The band just wasn't age-appropriate. There's a reason kids only want to eat candy when they're young: It tastes good. They don't want complexity, a symphony of flavors to parse and savor. Steely Dan was a wasabi Kit-Kat, and I could only handle Hershey's. They gave me pianos, horns and jazz chords when I wanted loud guitars, big choruses, simple lyrics: "Back in black/ I hit the sack."

That's the stuff. Not this shit about some guy so worried about Rikki losin' his digits. I didn't care about old-ass Aretha Franklin, and I had no idea why Cuervo Gold and fine Colombian made tonight a wonderful thing. These damned songs by the nerdily named Donald Fagen and Walter Becker were interrupting morning show host Jon Carter's super-funny "Timmy" sketches. Even the revelation that the band was named for a dildo mentioned in a book called Naked Lunch failed to pique my pre-pubescent puerility.

It's hard to pinpoint the moment when my head popped outta my butt and I really heard Steely Dan. There is no landmark event in my physical or emotional development, no single epiphany. It was gradual.

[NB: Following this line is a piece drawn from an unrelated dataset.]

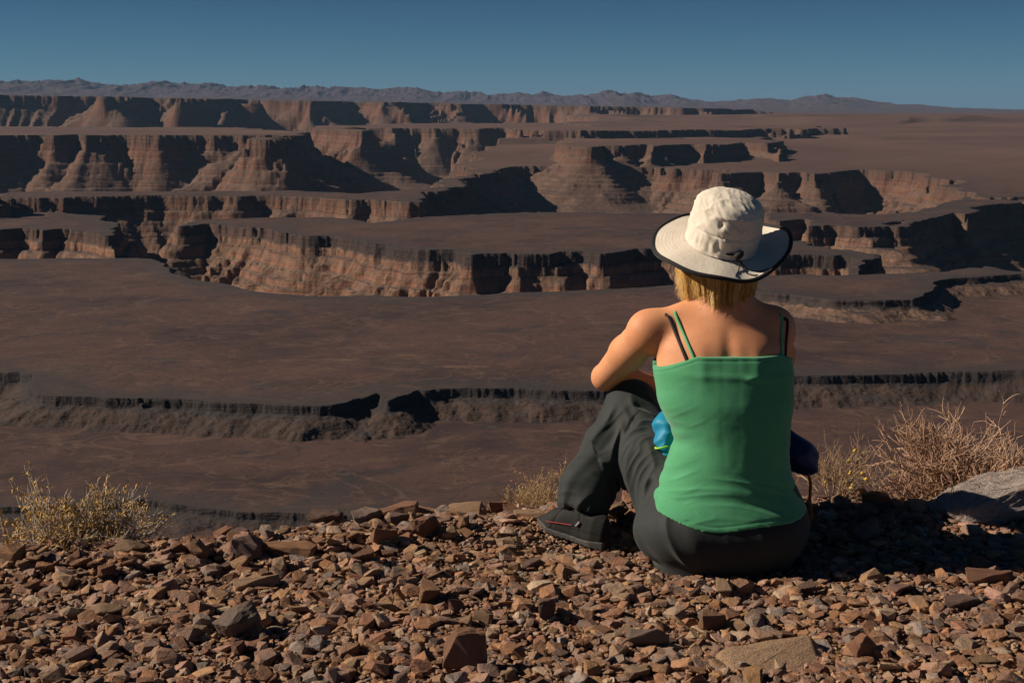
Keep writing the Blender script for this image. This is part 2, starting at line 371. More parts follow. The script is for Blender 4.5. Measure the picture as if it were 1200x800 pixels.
    near = t.n('ShaderNodeMapRange', clamp=True, inputs={0: dist, 1: 1100, 2: 1250, 3: .8, 4: 0.}).outputs[0]
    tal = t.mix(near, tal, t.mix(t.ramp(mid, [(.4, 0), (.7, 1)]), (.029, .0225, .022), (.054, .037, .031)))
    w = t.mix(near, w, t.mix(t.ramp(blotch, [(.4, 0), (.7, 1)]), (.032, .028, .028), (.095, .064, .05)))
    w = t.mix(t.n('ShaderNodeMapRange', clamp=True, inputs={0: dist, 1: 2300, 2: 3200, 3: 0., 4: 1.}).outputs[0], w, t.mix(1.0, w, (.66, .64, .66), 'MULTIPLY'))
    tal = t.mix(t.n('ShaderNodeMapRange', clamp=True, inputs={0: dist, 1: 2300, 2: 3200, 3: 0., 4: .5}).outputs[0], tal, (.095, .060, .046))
    # the dark ranges on the horizon, haze blue painted into their colour
    far = t.n('ShaderNodeMapRange', clamp=True, inputs={0: dist, 1: 14000, 2: 17000, 3: 0., 4: 1.}).outputs[0]
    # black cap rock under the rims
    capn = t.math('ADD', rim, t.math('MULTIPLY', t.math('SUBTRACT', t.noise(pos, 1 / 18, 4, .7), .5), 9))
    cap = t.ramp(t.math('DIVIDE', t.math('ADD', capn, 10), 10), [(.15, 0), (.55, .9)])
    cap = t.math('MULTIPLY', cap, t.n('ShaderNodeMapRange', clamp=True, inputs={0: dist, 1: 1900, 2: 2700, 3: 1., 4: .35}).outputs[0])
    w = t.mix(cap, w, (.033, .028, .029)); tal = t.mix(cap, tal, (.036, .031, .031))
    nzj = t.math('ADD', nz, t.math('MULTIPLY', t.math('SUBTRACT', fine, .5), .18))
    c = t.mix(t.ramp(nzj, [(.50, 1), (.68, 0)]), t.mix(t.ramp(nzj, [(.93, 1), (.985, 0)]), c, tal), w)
    c = t.mix(far, c, t.mix(t.ramp(nz, [(.8, 0), (1, 1)]), (.046, .037, .052), (.074, .054, .062)))
    hgt = t.math('ADD', t.math('MULTIPLY', t.noise(pos, 1 / 7, 6, .7), 3.0), t.math('MULTIPLY', s1, 4.0))
    steep = t.ramp(nz, [(.75, 1), (.97, .12)])
    bmp = t.bump(t.math('MULTIPLY', hgt, steep), 1.0, .9)
    t.out(c, .95, bmp, **{'Specular IOR Level': .15})
    return m
terr = obj('terrain', me, terrain_material()); tag(terr, 'brown terraced desert canyon cut into flat table lands', kind='structure')
del X, Y, Z, rimd, faces, idx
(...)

I like to think I picked up on the vibe, first—that laid-back feel that belies the music's degree of difficulty and genius. It suffuses even the peppier Dan songs, like the mile-a-minute, be-bopping "Bodhisattva," or the freewheeling "Reelin' in the Years," but is most apparent in tunes like the slinky "Hey Nineteen." It's the sound of cool.

As I grew older, and experienced life, the songs revealed themselves to me. When I'd figured out why I should care about 'Retha, I understood why the protagonist of "Hey Nineteen" was dismayed by the ignorance of the 19-year-old object of his lust. I felt the sad smile behind the "Deacon Blues" line, "They got a name for all the winners in the world/ I want a name when I lose."

And then I saw how the music and the words dovetailed to give depth and personality to the songs. Like in "Cousin Dupree," where the loping backbeat and Becker's simple, funky guitar—even without the lyrics—evokes the image of an idle D-bag with designs on "a downhome family romance." Or how, on "Do It Again," shakers, conga drums, a Yamaha organ and a sitar can link seemingly disparate verses about revenge, regret and desperation. And somehow, Fagen's stoned-but-soulful voice suits these losers and antiheroes who try to win by losing, indulge base urges, bang a sweet young (unrelated) thing, connect with someone, divorce another, contemplate one's obsolescence or go gunnin' for the man who stole their water.

Steely Dan mixes a wicked intellect and sense of humor, balancing serious points with plain goofiness. Each listen, whether it's a song on the radio or an album side, rewards you with something to think about long after the needle scrapes the label. That's why, that night in Vegas, the crowd stood through the entire show and why we all, eventually, listen so attentively to Steely Dan—and, at least in my case, don't recall much about that lap dance.